Provided data:
....
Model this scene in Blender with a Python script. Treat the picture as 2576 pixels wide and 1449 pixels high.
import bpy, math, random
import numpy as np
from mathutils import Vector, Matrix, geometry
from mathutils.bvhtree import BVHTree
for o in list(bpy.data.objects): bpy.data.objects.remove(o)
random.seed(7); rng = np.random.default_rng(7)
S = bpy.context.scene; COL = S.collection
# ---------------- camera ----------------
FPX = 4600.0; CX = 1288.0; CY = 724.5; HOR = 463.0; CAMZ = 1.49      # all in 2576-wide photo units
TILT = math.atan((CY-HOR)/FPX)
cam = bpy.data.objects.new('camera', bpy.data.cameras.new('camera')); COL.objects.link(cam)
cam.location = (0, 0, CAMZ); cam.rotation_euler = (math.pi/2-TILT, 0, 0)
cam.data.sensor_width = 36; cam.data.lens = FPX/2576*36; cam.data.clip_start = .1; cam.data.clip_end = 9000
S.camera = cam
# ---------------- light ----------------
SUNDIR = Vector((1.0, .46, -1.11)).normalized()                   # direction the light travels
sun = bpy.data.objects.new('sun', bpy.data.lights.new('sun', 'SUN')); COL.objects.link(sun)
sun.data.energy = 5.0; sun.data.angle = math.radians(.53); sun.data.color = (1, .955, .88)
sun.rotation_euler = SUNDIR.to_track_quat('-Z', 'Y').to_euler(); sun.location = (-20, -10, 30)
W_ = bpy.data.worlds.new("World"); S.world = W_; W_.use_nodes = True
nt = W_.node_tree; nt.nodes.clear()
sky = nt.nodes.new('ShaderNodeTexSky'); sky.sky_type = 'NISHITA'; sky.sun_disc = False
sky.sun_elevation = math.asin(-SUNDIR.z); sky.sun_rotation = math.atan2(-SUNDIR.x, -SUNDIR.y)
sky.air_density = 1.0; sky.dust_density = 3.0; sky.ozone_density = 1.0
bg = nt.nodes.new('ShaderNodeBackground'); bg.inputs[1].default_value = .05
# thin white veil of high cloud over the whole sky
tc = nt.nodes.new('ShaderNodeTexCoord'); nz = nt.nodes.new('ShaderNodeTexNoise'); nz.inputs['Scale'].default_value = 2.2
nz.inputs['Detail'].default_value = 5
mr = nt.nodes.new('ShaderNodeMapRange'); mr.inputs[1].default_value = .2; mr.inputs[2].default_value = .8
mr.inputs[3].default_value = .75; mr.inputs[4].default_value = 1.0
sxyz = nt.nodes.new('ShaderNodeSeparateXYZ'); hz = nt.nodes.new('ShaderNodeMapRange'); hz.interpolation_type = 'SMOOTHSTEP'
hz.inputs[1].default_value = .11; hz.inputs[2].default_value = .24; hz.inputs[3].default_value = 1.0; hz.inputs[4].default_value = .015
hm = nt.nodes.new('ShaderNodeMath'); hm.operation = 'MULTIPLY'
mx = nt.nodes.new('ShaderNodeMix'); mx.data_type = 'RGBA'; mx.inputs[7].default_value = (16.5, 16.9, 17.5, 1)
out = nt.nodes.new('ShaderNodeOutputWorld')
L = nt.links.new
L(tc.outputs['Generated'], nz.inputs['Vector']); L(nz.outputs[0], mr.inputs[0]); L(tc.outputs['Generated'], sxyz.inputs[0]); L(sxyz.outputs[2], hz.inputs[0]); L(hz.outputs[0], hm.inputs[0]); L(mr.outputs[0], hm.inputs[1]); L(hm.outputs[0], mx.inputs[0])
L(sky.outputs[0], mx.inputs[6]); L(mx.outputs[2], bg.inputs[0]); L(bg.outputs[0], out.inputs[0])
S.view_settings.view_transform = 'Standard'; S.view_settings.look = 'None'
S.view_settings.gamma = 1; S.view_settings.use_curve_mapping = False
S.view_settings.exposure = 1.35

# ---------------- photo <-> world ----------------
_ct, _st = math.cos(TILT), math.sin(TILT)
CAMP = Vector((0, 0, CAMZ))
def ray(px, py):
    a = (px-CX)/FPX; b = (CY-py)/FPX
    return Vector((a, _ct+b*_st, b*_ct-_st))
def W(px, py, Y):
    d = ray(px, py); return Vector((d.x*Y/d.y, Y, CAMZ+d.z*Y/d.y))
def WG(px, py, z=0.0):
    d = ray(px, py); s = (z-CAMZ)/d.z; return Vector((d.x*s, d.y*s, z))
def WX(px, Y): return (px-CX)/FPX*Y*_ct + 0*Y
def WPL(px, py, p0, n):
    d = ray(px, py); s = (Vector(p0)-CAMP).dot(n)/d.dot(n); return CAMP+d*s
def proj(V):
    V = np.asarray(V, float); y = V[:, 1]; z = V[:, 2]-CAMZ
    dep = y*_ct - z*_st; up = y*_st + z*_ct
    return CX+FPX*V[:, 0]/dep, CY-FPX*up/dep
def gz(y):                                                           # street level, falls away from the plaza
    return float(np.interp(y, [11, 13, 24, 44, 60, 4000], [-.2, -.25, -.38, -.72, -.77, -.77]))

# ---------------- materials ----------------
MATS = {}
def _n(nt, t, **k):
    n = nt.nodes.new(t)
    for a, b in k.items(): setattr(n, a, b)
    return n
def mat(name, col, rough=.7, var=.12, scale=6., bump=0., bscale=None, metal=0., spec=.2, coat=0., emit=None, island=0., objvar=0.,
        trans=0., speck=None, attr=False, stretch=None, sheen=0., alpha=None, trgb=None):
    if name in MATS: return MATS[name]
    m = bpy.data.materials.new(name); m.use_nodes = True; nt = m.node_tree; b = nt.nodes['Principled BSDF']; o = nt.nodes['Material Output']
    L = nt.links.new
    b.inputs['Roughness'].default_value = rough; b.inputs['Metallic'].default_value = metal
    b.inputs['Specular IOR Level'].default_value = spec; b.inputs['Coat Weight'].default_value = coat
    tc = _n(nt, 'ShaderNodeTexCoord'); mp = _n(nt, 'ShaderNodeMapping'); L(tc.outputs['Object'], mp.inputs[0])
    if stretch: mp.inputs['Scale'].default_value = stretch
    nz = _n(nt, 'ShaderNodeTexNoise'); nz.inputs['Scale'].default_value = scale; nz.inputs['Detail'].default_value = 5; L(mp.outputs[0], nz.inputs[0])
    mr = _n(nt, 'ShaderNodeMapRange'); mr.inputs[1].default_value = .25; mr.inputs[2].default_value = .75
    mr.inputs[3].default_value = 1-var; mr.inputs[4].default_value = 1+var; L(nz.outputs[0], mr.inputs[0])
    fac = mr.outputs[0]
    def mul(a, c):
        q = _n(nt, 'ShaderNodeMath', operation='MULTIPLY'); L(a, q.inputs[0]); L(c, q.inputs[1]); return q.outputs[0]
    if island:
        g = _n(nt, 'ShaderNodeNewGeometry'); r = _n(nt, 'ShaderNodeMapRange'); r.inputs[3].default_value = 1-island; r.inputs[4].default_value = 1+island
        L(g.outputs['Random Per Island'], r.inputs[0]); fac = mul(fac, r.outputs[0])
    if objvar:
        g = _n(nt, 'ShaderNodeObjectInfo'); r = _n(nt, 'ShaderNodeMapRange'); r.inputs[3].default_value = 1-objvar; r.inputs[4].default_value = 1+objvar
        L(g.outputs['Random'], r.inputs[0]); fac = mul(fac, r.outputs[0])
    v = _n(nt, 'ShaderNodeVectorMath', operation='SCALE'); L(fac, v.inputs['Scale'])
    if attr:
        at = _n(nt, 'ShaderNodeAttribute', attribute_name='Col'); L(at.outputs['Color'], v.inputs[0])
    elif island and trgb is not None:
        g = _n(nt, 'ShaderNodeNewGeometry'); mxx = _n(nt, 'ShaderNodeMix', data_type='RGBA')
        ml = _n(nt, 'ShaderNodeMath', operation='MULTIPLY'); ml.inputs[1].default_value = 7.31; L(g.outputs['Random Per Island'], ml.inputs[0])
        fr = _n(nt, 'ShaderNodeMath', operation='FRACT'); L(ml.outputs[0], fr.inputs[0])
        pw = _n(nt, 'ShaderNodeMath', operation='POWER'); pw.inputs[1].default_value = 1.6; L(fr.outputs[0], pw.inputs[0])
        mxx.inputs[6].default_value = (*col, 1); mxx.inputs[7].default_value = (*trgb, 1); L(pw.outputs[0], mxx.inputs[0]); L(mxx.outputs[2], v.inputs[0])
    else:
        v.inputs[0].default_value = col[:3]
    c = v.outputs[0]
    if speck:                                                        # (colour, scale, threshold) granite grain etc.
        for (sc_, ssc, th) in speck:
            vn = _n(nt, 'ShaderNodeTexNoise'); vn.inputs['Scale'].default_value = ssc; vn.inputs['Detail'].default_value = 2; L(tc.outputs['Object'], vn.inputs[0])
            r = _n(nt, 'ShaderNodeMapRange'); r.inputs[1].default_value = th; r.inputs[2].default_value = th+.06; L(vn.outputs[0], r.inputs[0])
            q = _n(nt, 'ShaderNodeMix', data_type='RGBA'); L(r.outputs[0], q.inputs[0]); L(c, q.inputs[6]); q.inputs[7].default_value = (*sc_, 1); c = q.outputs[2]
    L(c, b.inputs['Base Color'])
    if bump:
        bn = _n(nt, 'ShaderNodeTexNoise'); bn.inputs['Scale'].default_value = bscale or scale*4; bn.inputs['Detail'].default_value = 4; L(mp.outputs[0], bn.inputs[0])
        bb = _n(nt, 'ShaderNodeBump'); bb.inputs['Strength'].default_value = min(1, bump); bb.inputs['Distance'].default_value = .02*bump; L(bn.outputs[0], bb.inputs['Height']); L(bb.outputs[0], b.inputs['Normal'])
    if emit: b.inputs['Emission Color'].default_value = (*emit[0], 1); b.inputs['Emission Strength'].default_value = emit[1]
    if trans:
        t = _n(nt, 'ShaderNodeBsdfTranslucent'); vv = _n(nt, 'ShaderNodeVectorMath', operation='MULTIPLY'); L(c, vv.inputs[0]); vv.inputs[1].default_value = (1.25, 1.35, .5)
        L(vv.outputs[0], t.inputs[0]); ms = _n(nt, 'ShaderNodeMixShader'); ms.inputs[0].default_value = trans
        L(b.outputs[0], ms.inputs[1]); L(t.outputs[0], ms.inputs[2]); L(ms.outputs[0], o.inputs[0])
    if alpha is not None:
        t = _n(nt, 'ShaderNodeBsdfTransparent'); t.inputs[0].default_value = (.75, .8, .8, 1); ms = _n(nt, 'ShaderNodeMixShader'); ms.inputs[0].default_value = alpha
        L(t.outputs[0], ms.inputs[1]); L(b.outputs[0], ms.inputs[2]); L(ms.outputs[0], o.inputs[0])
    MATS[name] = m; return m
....
Problem to work on: Return, from the data, each line that has the word "high" in it.

Reply to the task:
Model this scene in Blender with a Python script. Treat the picture as 2576 pixels wide and 1449 pixels high.
# thin white veil of high cloud over the whole sky